**YOUR TASK**
Copy out exactly the lines from the start of the data to the line containing "scene.camera = cam". Include both.

◇ ◇ ◇

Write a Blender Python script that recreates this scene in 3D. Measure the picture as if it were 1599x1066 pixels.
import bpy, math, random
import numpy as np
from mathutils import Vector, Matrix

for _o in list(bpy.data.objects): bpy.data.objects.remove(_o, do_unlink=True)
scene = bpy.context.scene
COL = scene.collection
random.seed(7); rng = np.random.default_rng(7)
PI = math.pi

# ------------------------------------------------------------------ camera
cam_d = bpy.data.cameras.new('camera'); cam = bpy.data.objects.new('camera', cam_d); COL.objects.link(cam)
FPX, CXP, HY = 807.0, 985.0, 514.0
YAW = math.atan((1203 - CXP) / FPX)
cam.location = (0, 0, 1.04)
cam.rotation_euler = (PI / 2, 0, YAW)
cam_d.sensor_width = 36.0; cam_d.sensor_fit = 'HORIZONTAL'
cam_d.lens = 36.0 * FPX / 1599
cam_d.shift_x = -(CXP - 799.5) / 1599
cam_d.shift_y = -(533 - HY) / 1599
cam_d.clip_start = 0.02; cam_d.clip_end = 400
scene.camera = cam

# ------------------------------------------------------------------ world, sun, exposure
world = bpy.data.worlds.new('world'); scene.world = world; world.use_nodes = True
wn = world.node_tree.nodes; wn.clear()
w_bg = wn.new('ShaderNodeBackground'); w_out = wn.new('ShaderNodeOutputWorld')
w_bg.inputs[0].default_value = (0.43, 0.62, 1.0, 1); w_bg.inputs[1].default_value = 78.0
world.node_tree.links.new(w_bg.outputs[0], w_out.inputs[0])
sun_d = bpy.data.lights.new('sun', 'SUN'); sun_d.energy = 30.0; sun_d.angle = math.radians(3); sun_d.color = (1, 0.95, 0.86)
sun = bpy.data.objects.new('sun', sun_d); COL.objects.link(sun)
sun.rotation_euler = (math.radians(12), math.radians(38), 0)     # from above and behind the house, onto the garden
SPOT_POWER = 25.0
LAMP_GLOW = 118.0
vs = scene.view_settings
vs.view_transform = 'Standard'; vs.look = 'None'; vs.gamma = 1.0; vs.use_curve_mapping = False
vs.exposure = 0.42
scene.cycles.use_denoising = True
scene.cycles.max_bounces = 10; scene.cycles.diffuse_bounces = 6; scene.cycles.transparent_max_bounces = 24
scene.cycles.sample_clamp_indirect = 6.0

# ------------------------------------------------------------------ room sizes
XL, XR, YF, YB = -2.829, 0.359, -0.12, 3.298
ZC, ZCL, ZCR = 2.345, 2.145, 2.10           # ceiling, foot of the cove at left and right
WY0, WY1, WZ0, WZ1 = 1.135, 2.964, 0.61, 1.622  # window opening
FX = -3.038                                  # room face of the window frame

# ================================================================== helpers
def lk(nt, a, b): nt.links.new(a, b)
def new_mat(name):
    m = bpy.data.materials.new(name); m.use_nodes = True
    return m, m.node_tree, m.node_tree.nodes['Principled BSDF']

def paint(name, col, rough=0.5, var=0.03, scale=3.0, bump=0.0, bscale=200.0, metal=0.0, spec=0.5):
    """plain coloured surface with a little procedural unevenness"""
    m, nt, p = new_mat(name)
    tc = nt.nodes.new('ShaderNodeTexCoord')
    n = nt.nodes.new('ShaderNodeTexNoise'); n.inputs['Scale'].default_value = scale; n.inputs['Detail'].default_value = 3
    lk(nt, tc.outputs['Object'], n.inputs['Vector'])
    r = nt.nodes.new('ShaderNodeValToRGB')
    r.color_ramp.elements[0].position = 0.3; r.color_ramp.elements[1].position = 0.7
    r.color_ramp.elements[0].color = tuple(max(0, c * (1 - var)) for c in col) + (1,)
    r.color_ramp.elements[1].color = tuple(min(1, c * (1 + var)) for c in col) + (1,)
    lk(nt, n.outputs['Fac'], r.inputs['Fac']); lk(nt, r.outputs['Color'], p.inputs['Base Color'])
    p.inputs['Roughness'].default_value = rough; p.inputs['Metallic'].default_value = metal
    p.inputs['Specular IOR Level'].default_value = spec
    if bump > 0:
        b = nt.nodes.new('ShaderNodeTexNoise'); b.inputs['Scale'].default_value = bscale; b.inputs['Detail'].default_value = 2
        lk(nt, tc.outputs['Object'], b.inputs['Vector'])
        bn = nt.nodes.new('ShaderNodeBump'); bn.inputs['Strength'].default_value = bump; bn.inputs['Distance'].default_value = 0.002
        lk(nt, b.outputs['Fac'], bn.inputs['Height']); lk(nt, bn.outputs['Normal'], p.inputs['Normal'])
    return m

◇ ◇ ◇

**SOLUTION**
Write a Blender Python script that recreates this scene in 3D. Measure the picture as if it were 1599x1066 pixels.
import bpy, math, random
import numpy as np
from mathutils import Vector, Matrix

for _o in list(bpy.data.objects): bpy.data.objects.remove(_o, do_unlink=True)
scene = bpy.context.scene
COL = scene.collection
random.seed(7); rng = np.random.default_rng(7)
PI = math.pi

# ------------------------------------------------------------------ camera
cam_d = bpy.data.cameras.new('camera'); cam = bpy.data.objects.new('camera', cam_d); COL.objects.link(cam)
FPX, CXP, HY = 807.0, 985.0, 514.0
YAW = math.atan((1203 - CXP) / FPX)
cam.location = (0, 0, 1.04)
cam.rotation_euler = (PI / 2, 0, YAW)
cam_d.sensor_width = 36.0; cam_d.sensor_fit = 'HORIZONTAL'
cam_d.lens = 36.0 * FPX / 1599
cam_d.shift_x = -(CXP - 799.5) / 1599
cam_d.shift_y = -(533 - HY) / 1599
cam_d.clip_start = 0.02; cam_d.clip_end = 400
scene.camera = cam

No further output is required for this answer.